The state Assembly passed a resolution June 24 calling for the immediate release of 13 Iranian Jews arrested on charges of spying. Unanimously approved, the measure was sponsored by Speaker Sheldon Silver and Assemblymen Richard Brodsky (D-Westchester), David Sidikman (D-Long Island) and Tom DiNapoli (D-Long Island). "The Assembly condemns the arrest of these religious minorities and demands their immediate release from 11 weeks of suffering," said Silver.

The Queens Democratic Party has named Toby Stavisky, widow of the late state Sen. Leonard Stavisky, to run for his seat in a special election next year. Stavisky died June 19 after 16 years in the Senate. His wife has served as a key aide in his office.

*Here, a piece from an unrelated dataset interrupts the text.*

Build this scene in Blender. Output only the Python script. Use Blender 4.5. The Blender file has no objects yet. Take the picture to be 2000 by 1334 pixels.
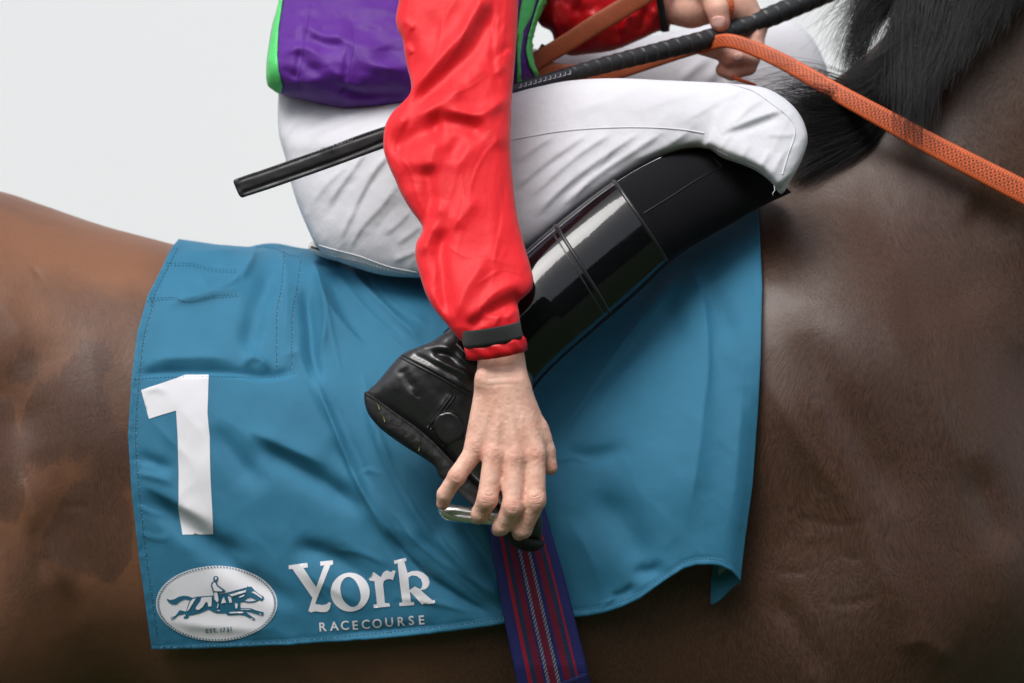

It would not be the first time a family member has filled a Queens vacancy in the legislature. Mark Weprin succeeded his father, Saul, in 1994.

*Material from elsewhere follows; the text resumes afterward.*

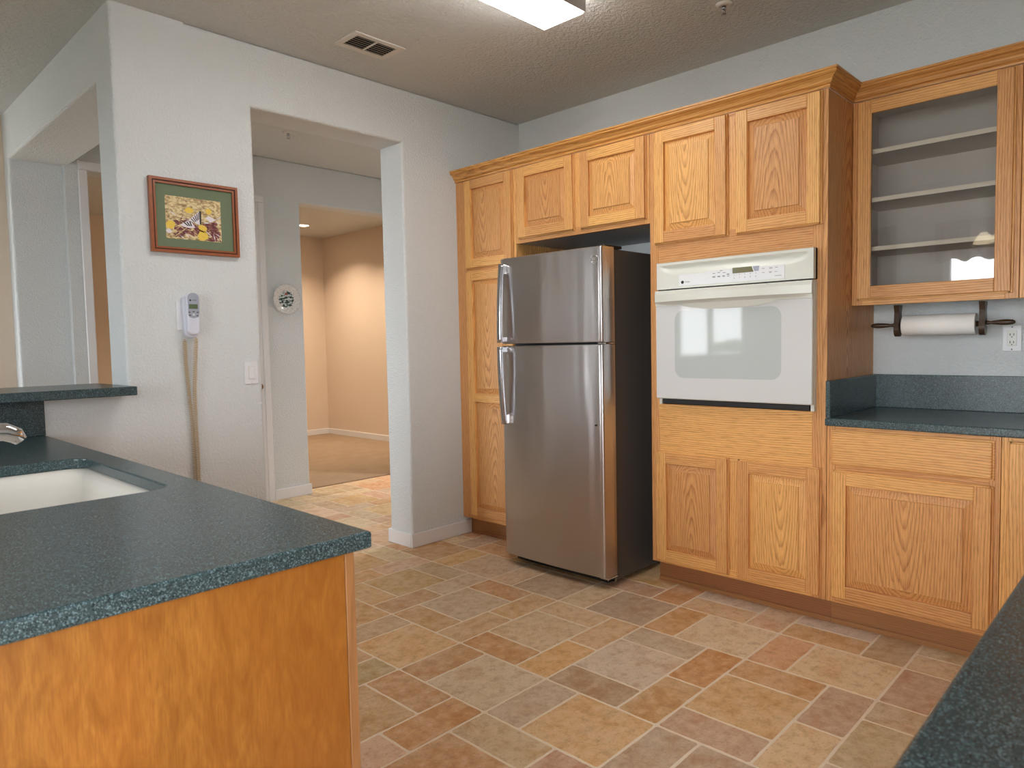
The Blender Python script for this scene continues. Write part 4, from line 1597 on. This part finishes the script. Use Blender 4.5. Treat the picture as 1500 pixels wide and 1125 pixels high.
# recessed lamps in the carpeted room, plus an added one in the hall
def recessed(label, x, y, power, tone=(1.0, 0.80, 0.60)):
    r_ = thing('recessed_light', label, 'recessed light', (x, y, HC), 'recessed ceiling lights beyond the doorway')
    m = MB()
    m.lathe([(0.095, -0.0005), (0.095, -0.005), (0.075, -0.008), (0.072, -0.001)], (x, y, HC), 'z', 32)
    m.build('trim_ring', M['white'], r_)
    m = MB()
    m.lathe([(0.072, -0.0015), (0.072, -0.003)], (x, y, HC), 'z', 32, smooth=False)
    m.build('lamp', M['can'], r_)
    ld = bpy.data.lights.new('recessed_lamp', 'AREA')
    ld.shape = 'DISK'
    ld.size = 0.13
    ld.energy = power
    ld.color = tone
    ld.spread = math.radians(125)
    lo = bpy.data.objects.new('recessed_lamp', ld)
    COL.objects.link(lo)
    lo.parent = r_
    lo.location = (0, 0, -0.012)
recessed('glowing recessed ceiling light in the warm carpeted room', 0.97, 4.66, 12)
recessed('recessed ceiling light nearer the right wall of the warm carpeted room', 1.25, 3.4, 10)
recessed('added unseen fill light in the hall ceiling, hidden behind the kitchen wall', 0.9, 1.1, 13, (1.0, 0.93, 0.93))  # added lamp, out of view, only to brighten the hall
recessed('recessed ceiling light at the left of the warm carpeted room', -0.9, 3.0, 10)

# ------------------------------------------------------------------ behind the camera: what the glass and steel reflect
t = NT('patterned_valance')
n_ = t.noise(t.mapv(t.obj(), (40, 40, 30)), 1.0, 3.0)
M['valance'] = t.set(t.ramp(n_, [(0.35, lin(120, 104, 92)), (0.5, lin(186, 172, 156)), (0.7, lin(150, 132, 116))]), 0.9)
def drape(name, label, y0, y1, z0, z1, x, amp=0.025):
    m = MB()
    n = int((y1 - y0) / 0.016)
    a, b = [], []
    for k in range(n + 1):
        y = y0 + (y1 - y0) * k / n
        xx = x + amp * math.sin(k * 0.9) + amp * .4 * math.sin(k * 2.3)
        a.append((xx, y, z1)); b.append((xx + 0.4 * amp * math.sin(k * .7), y, z0 + 0.02 * math.sin(k * .5)))
    vs = a + b + [(p[0] + .004, p[1], p[2]) for p in a + b]
    N = n + 1
    fs = []
    for k in range(n):
        fs += [(k, k + 1, N + k + 1, N + k), (2 * N + k, 3 * N + k, 3 * N + k + 1, 2 * N + k + 1), (N + k, N + k + 1, 3 * N + k + 1, 3 * N + k), (k, 2 * N + k, 2 * N + k + 1, k + 1)]
    m.add(vs, fs, smooth=True)
    tag(m.build(name, M['valance'], recalc=False), label, 'curtain')
drape('window_valance', 'ruffled brown patterned valance above the dining window', -4.6, -1.56, 1.99, 2.38, WX + 0.06)
drape('curtain', 'narrow brown patterned curtain beside the dining window', -1.20, -0.94, 0.10, 2.40, WX + 0.06)
ch = thing('pendant_lamp', 'amber glass dining pendant lamp hanging before the dining window', 'pendant lamp', (-4.5, -2.35, HC))
mb = MB()
mb.lathe([(0.055, 0), (0.055, -0.02), (0.012, -0.03), (0.008, -0.03), (0.008, -0.62), (0.03, -0.66), (0.03, -0.72), (0.006, -0.75)], (-4.5, -2.35, HC - 0.0005), 'z', 16)
for k in range(5):
    a = 2 * PI * k / 5 + 0.3
    dx, dy = math.cos(a), math.sin(a)
    mb.tube([(-4.5 + dx * q, -2.35 + dy * q, HC - zq) for q, zq in ((.02, .69), (.12, .74), (.22, .72), (.26, .66))], 0.008, 8)
mb.build('stem', M['brass'], ch)
for k in range(5):
    a = 2 * PI * k / 5 + 0.3
    mb = MB()
    mb.lathe([(0.02, 0.0), (0.05, -0.03), (0.075, -0.075), (0.085, -0.10), (0.08, -0.10), (0.045, -0.03), (0.015, -0.004)], (-4.5 + .26 * math.cos(a), -2.35 + .26 * math.sin(a), HC - .63), 'z', 20, cap=False)
    mb.build('lamp_shade', M['shade'], ch)
# garden outside the windows
mb = MB()
mb.box((-16, -16, -0.25), (WX - 0.25, 12, -0.15))
mb.box((WX - 0.25, -16, -0.25), (3, SY - 0.25, -0.15))
t = NT('patio_concrete')
lw = t.set(t.ramp(t.noise(t.pos(), 8.0, 4.0), [(0.3, lin(168, 162, 152)), (0.7, lin(196, 190, 180))]), 0.9)
struct(mb.build('ground', lw))
t = NT('leaf_green')
lg = t.set(t.ramp(t.noise(t.pos(), 14.0, 2.0), [(0.3, lin(58, 88, 40)), (0.7, lin(134, 164, 84))]), 0.6)
def shrub(label, cx, cy, r, h, seed):
    rs = random.Random(seed)
    m = MB()
    for k in range(900):
        th, v_, q = rs.uniform(0, 2 * PI), rs.uniform(0, 1), rs.uniform(.6, 1) ** .5
        c_ = Vector((cx + r * q * math.cos(th) * math.sin(PI * (.12 + .8 * v_)), cy + r * q * math.sin(th) * math.sin(PI * (.12 + .8 * v_)), -0.15 + h * v_))
        a_ = Vector((rs.uniform(-1, 1), rs.uniform(-1, 1), rs.uniform(-.6, 1))).normalized()
        b_ = a_.orthogonal().normalized() * .035
        a_ *= .085
        m.add([c_ - a_, c_ + b_, c_ + a_, c_ - b_], [(0, 1, 2, 3)])
    tag(m.build('shrub', lg, recalc=False), label, 'shrub', 'garden shrubs outside the windows')
shrub('leafy green shrub outside the small west window', -6.6, 1.1, 0.5, 1.35, 5)
shrub('leafy green shrub outside the dining window', -6.9, -2.4, 0.9, 1.5, 6)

Steve Israel, majority leader of the Town Board in Huntington, L.I., is eyeing a run for Suffolk Republican Rick Lazio’s House seat, should Lazio run for Senate, as expected.

"It’s in the air, but not at the center of gravity right now," says the Democrat, who insists he’s focusing on re-election to the town board. Israel, who runs an institute at Touro Law School on legal issues related to the Holocaust, was a legislative aide to former Westchester Rep. Richard Ottinger from 1980-83.